Realizing that anonymity was key, the associate professor requested that the university purchase the devices.

Soon after the clicker system was introduced, however, Suzuki found there were some key elements in using the tools to their fullest.

For many, the manner in which a teacher speaks is important, Suzuki has found, but speaking is not something that he is good at. Therefore, the professor has studied the narrative skills of some popular emcees on TV quiz shows. Now he tries to pause after he says, “The answer is…” to create dramatic tension. He also has begun to speak with his students in a humorous way.

Another key issue is the difficulty of the questions he asks, because students can get bored if they are either too easy or too hard. Suzuki creates questions that not all of his students will be able to answer during any given lesson. When questions are found to be difficult for most students, he lets them discuss the topic among themselves, or he performs experiments on the spot to help them understand visually.

At the same time, Suzuki has his students produce questions and explanations for every class. They receive prizes, such as stationery, from the professor whenever they perform particularly well in a given class.

Suzuki usually spends about 20 minutes on the quiz session during his 90-minute lessons, making it difficult for him to give his students explanations in detail about physics.
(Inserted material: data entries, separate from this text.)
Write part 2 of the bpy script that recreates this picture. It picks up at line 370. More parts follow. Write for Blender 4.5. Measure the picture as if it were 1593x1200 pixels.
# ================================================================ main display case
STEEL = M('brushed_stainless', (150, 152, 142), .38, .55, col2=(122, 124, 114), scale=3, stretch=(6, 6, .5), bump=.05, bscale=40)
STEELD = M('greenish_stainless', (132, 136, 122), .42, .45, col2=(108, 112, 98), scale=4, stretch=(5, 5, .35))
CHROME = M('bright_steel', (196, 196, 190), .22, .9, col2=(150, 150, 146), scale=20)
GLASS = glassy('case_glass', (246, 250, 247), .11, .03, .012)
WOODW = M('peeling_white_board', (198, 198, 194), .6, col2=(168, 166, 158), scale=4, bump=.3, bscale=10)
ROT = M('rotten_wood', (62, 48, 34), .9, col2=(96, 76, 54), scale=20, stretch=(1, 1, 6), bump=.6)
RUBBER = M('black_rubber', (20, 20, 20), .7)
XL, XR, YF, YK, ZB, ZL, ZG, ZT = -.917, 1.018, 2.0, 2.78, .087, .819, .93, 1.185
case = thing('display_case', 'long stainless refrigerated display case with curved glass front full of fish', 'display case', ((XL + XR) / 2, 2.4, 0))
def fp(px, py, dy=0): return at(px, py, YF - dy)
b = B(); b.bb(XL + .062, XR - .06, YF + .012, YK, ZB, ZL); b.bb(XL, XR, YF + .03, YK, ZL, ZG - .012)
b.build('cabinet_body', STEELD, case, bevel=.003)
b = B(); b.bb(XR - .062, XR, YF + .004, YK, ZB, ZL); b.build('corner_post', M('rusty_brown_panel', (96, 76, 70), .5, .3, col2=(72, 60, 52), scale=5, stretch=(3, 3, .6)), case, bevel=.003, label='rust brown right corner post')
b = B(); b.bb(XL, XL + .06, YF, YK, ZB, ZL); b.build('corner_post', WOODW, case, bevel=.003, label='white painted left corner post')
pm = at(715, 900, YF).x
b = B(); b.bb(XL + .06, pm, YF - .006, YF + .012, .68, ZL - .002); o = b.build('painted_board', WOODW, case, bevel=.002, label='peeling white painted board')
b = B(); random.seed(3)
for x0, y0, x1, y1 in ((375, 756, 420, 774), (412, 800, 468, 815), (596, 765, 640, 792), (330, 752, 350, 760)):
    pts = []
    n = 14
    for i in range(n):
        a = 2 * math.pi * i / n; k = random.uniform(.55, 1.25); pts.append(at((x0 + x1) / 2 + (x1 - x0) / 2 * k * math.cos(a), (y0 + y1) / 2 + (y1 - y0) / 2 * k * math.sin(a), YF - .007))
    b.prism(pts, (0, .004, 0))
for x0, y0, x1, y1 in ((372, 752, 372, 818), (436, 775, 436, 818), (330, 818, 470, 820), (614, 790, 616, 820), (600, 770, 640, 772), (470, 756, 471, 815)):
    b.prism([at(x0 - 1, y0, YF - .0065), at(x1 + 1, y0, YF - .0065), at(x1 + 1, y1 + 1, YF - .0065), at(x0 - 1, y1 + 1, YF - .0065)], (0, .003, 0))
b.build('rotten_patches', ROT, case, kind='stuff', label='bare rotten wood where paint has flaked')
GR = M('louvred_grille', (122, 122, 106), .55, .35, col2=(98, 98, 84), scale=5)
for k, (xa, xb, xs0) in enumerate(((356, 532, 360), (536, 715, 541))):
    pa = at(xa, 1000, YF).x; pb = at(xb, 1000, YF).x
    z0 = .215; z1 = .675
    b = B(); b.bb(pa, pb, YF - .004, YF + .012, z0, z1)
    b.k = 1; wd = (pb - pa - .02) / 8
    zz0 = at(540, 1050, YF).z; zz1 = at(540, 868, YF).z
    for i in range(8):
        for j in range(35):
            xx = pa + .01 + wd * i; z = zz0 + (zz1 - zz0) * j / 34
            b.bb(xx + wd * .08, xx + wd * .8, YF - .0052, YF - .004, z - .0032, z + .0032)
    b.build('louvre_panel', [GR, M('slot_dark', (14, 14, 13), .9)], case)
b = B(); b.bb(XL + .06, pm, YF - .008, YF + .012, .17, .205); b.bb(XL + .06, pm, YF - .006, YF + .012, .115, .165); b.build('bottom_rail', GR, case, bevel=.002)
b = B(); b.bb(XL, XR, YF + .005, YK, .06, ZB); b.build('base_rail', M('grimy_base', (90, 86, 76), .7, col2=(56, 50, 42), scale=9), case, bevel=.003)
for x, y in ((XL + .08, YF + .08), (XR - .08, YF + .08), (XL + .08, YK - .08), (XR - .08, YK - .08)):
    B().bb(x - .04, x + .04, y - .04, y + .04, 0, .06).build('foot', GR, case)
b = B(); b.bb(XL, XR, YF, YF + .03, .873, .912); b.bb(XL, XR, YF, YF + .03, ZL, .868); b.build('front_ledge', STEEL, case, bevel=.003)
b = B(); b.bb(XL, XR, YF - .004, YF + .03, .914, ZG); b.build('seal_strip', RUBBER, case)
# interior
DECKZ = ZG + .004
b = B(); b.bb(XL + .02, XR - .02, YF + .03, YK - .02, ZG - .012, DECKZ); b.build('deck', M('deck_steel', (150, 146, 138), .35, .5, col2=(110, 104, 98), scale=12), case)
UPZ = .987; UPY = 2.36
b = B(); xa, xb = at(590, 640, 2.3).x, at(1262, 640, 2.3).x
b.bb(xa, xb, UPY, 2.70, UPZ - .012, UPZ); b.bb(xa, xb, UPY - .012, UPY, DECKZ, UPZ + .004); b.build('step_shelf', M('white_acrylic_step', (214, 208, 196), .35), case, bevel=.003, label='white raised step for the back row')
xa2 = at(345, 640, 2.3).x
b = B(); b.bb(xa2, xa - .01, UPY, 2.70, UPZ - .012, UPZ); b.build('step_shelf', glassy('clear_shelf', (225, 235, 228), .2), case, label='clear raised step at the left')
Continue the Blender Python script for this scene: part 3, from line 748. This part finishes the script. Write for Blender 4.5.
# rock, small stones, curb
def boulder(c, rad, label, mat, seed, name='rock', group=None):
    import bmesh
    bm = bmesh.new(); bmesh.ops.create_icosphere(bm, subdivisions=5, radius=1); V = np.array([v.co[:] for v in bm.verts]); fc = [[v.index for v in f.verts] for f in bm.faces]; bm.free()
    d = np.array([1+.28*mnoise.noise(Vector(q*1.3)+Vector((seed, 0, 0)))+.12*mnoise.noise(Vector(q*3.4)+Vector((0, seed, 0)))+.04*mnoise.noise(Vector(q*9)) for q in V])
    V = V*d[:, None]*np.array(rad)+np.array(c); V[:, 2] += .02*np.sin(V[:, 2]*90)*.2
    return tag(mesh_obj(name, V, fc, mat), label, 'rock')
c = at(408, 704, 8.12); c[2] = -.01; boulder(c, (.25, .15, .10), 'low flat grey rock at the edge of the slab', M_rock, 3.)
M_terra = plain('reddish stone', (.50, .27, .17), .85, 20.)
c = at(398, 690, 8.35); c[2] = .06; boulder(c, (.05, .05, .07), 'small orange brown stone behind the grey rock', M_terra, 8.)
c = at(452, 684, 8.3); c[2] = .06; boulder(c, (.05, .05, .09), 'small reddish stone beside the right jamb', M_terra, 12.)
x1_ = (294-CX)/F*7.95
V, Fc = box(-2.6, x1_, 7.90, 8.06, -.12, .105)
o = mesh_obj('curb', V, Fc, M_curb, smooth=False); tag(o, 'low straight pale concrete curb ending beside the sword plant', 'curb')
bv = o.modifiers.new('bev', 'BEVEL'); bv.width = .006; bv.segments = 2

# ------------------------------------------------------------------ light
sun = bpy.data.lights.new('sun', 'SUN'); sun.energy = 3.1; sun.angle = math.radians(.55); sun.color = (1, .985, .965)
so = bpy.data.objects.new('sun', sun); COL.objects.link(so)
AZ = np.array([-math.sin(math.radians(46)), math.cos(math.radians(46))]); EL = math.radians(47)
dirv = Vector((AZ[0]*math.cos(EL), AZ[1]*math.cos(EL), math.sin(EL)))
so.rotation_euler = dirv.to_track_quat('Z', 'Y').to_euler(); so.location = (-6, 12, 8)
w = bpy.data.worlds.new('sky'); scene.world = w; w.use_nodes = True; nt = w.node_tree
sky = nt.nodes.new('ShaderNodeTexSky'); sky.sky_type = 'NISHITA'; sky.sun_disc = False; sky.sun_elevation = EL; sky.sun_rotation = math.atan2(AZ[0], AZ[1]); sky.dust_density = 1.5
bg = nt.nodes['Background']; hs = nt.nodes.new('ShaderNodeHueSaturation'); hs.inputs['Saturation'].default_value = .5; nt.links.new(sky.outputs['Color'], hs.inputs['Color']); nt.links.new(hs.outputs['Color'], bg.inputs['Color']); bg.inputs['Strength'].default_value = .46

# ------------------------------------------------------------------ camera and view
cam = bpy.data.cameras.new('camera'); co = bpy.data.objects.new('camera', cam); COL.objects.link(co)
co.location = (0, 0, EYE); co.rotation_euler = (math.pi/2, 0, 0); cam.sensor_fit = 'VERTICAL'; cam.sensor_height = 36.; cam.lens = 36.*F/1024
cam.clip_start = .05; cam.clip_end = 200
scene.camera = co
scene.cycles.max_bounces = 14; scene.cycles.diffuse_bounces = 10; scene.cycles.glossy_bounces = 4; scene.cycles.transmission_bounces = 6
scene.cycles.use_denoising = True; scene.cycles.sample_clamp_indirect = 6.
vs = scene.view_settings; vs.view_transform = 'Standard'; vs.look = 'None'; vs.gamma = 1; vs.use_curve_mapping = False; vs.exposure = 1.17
Therefore, he regards the course as a “place that will motivate them to study,” thus focusing on discussing basics only.

To encourage them to go beyond the basics that he has taught them, Suzuki has launched a Web site featuring materials for self-learning, such as reference materials, additional tasks and mini-tests.

Since this April, one of Suzuki’s colleagues, lecturer Masaki Takesada, has been following the pioneer’s path in his Basic Physics course.

Because each clicker is given a registered number, the 41-year-old has found that it is easy for him to grasp the kinds of issues with which each student is struggling by referring to these numbers. “The devices enable me to quickly accommodate my lessons so that I can better meet the needs of individual students,” Takesada said.

It has so far been difficult for Suzuki to determine exactly what kind of academic results the classroom clickers have brought. However, the assignments submitted by his students suggest that more and more of them are learning on their own.

At the very least, the introduction of the clicker system has changed the attitude of Suzuki, who chose an academic career merely for research purposes.

“Now I enjoy teaching my courses,” the professor said with a laugh. “I’ve realized how profound it is to teach students.”

 

Universities see need to motivate their students

 

As higher educational institutions in Japan face the situation of having fewer applicants than admission spaces, they are changing their role from merely teaching students to motivating them to learn on their own. A key to such a major change is improving how courses are taught.

In April, the Education, Science and Technology Ministry revised its university establishment standards, thus stipulating that higher educational institutions should make organizationwide efforts to improve their teaching.

It means that they should now not only attract students, but also train them all the way up to their graduation. In other words, today’s universities must find better ways of teaching courses.

The traditional approach in which teachers give one-sided lectures in large lecture halls is becoming less popular. Instead, more and more universities are making efforts to encourage their students to study on their own initiative. Examples of such measures include having them work together on research or discussion tasks and uploading to their intranets self-learning programs linked to courses, with which students can prepare or review their lessons.

When The Yomiuri Shimbun conducted a survey in May about the kinds of measures universities made to improve their teaching, 76 percent of the 499 respondents said they made some form of organizationwide effort to motivate their students, while 11 percent said they would do so within the year ahead.

These percentages indicate that higher educational institutions today share the same concern: how to deal with unmotivated students or those without a specific purpose for attending a university.